Backley backing Brits
Steve Backley told Sky Sports home advantage will be a major boost for British athletes this summer.
By Paul Higham Twitter: @SkySportsPaulH
Last Updated: 18/04/12 2:27pm
Four-time Olympic javelin challenger Steve Backley told Sky Sports that home advantage will be a major boost for British athletes this summer, but warned that first-timers could be overawed by the occasion.
Backley won three medals from his four Olympic appearances, but admitted that his one bronze and two silvers only came after making a mess of his first appearance in the Games.
"I can hold my hands up and say I messed up my first Olympics," Backley told Sky Sports News Radio.
"I think if you look at the first Olympic Games for Olympians they make a mess of it unfortunately, the statistics will show us that most athletes are completely overwhelmed and completely daunted.
"That happened to me, I walked into my first Olympic Games as the world record holder, I was expected to win and I made a mess of it. I was young, I made mistakes, I over-trained, I threw a javelin every day for the last three weeks before competing.
Over-worked
"I walked into the stadium in pieces because I'd over-worked and just completely made a bad choice. I came away with a bronze medal which I find a strange story to share with people.
"Because an Olympic medal is a huge success in some people's eyes, but for me at that point in my career it was an error, but one which I very much learned from."
Backley insists, though, that having a home Olympics will only serve to spur British athletes on to achieve great things, as he points out that host nations traditionally get an increase in their performances when staging the event.
"Athletes put their own pressure in themselves, but it's a positive pressure though," he added.
"Walking out into the stadium in London in a British vest, with the British support and the British crowd, with all the preamble and the increased interest in the Games this year, it's only a positive thing.
Home advantage
"The home advantage we see in football week, in week out, is a phenomena which is hard to capture but which tends to lead to a positive result.
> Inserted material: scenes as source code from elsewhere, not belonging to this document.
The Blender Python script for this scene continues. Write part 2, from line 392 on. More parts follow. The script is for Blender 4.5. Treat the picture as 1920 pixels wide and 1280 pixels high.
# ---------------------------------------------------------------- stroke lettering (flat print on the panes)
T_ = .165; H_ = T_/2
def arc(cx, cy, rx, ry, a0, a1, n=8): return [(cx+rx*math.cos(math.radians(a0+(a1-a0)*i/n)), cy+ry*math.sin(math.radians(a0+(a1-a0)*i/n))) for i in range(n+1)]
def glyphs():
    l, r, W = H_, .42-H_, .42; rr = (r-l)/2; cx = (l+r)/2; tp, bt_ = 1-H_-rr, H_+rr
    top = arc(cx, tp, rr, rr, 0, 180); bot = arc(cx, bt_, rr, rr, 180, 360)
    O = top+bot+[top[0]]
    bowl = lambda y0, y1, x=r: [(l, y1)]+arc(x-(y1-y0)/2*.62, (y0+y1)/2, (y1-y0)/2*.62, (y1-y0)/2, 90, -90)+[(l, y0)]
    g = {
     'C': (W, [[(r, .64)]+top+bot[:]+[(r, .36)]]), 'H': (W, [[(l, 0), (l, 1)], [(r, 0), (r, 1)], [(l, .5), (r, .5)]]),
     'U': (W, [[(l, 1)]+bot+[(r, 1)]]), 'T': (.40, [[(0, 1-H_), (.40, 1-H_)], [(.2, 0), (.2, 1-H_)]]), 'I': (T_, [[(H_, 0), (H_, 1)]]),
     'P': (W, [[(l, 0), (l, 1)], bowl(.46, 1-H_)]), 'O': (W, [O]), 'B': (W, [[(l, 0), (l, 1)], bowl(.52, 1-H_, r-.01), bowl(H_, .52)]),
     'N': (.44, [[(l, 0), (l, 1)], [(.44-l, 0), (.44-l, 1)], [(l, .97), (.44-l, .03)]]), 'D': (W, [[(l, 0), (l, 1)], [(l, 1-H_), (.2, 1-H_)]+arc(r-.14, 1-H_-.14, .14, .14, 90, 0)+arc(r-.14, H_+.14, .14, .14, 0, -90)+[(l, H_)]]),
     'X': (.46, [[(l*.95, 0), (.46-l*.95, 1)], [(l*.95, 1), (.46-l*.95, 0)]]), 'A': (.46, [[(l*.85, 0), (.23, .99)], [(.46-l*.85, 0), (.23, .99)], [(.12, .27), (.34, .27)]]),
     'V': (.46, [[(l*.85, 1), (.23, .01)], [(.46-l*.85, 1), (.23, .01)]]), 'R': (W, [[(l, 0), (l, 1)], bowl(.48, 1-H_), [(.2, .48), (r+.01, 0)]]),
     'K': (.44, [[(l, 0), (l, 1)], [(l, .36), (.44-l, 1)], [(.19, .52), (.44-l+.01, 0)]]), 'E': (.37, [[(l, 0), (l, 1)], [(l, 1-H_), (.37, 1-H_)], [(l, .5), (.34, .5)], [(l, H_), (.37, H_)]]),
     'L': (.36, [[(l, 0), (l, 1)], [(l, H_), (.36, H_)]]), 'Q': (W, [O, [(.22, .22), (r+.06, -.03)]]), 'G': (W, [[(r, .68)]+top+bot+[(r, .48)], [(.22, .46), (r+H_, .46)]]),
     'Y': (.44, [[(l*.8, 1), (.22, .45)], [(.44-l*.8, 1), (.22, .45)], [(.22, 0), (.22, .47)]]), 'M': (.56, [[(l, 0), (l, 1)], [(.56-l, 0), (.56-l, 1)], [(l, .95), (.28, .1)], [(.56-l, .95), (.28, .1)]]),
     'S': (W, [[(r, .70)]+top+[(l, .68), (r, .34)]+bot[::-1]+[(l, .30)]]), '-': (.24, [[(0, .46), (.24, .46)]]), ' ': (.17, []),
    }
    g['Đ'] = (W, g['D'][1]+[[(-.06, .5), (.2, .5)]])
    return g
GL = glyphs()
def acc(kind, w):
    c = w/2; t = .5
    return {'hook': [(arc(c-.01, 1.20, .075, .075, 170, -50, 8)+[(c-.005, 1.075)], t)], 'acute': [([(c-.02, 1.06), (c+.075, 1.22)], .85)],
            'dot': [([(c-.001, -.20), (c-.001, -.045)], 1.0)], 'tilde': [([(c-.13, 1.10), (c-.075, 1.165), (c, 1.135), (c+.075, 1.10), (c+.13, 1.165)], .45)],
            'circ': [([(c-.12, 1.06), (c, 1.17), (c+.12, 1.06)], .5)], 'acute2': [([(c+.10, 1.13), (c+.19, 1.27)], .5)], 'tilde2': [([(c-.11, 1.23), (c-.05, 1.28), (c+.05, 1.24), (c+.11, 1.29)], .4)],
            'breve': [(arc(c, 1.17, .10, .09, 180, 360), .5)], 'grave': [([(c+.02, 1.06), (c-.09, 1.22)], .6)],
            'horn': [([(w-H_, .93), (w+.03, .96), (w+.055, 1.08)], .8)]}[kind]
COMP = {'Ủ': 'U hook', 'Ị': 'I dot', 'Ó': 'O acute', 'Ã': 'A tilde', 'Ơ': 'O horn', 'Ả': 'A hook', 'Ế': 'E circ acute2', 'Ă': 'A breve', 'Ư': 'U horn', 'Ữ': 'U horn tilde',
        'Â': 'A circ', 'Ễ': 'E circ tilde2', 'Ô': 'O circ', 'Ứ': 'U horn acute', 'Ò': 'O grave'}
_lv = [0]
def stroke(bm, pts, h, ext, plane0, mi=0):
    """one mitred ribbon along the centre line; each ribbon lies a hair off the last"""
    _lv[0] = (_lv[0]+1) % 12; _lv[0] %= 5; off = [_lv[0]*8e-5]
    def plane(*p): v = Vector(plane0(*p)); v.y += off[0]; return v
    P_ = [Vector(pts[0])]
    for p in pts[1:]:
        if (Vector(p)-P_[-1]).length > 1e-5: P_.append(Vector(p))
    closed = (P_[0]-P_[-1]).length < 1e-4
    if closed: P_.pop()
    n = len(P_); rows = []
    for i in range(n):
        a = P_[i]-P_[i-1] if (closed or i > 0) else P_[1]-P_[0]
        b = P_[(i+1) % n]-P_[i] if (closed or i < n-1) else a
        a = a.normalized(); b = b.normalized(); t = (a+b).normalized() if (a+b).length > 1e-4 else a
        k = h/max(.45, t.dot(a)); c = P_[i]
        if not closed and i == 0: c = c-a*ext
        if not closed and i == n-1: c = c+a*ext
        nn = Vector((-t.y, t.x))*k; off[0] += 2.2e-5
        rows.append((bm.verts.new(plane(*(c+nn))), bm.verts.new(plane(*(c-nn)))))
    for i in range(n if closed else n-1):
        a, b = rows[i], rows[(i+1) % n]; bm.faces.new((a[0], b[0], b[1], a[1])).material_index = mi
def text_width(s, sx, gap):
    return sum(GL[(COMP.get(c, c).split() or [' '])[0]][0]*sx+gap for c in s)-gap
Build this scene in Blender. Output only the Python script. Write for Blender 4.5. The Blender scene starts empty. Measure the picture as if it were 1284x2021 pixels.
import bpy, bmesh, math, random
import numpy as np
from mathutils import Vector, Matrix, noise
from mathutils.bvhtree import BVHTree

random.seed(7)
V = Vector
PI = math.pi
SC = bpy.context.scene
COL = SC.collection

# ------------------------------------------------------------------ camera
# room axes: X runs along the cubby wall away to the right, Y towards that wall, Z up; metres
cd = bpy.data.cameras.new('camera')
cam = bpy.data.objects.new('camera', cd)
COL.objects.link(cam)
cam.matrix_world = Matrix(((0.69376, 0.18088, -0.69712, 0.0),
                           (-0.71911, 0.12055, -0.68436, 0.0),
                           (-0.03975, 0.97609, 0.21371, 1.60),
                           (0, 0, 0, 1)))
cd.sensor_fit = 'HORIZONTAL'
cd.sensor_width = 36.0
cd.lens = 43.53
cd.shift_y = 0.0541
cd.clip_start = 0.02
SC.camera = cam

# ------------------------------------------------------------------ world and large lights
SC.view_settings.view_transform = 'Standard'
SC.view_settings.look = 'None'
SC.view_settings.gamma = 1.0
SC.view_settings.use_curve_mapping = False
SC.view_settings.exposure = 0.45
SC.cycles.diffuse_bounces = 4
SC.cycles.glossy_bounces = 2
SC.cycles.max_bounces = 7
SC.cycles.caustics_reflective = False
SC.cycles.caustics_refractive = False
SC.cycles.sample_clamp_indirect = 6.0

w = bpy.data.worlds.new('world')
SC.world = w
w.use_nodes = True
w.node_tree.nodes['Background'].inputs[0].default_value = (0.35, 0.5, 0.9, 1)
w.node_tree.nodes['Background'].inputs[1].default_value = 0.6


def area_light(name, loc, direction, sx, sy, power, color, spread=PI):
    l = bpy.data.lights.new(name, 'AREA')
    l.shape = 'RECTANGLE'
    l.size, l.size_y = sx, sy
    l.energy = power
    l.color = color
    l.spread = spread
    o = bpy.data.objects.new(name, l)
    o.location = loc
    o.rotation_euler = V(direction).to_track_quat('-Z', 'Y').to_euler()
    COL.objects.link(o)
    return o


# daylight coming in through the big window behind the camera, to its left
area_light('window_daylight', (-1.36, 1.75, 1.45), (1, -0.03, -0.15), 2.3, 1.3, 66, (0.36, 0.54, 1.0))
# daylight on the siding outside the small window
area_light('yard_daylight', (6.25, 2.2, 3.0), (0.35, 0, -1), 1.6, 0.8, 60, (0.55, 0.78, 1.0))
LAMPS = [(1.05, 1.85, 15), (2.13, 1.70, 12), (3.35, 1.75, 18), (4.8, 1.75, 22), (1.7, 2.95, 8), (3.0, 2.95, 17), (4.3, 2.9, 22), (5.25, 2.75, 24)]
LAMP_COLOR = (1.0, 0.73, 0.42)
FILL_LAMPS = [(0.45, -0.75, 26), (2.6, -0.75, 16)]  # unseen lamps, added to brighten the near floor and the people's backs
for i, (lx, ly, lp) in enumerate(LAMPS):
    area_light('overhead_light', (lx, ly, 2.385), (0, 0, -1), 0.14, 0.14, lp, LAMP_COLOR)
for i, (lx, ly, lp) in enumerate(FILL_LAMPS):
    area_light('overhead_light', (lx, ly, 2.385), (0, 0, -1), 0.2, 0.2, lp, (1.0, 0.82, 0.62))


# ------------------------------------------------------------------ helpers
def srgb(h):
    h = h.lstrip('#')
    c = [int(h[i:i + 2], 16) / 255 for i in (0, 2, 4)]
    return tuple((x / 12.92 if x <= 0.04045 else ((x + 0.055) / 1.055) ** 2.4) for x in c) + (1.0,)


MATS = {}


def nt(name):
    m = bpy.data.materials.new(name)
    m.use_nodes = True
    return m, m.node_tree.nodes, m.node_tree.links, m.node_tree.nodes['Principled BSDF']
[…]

People tend to thrive under pressure.
"The best example I've heard was coming off the back of the last Olympics, Germany took one medal in those Games, but a year later we're in Berlin at the World Championships and they got an absolute bucket load of medals.
"The same athletes, same competition but it was the pride of standing in the capital city in the old Jesse Owens 1936 Olympic Stadium, and there's something in that pride - you stand a bit taller, you puff your chest out and you deliver a greater performance.
"The closest I ever got was Manchester in the Commonwealth Games and it's a wonderful feeling and I think it will have a huge impact on our team."
Backley says Sydney's Olympics in 2000 was the best he has ever been to, but says London can match that due to the sporting-mad nature of the nation.
"I'm absolutely looking forward to everything in London," he said. "The best Games I went to was Sydney, the reason they were so good was because everything was so good - from transport, to the food, the organisation, the stadia - there wasn't a bad word to say about the Games.
"That's what I'm looking forward to - us as a nation celebrating sport because we are passionate about sport, more so than pretty much any country in the world, so to celebrate it on our own shores is a wonderful thing to behold."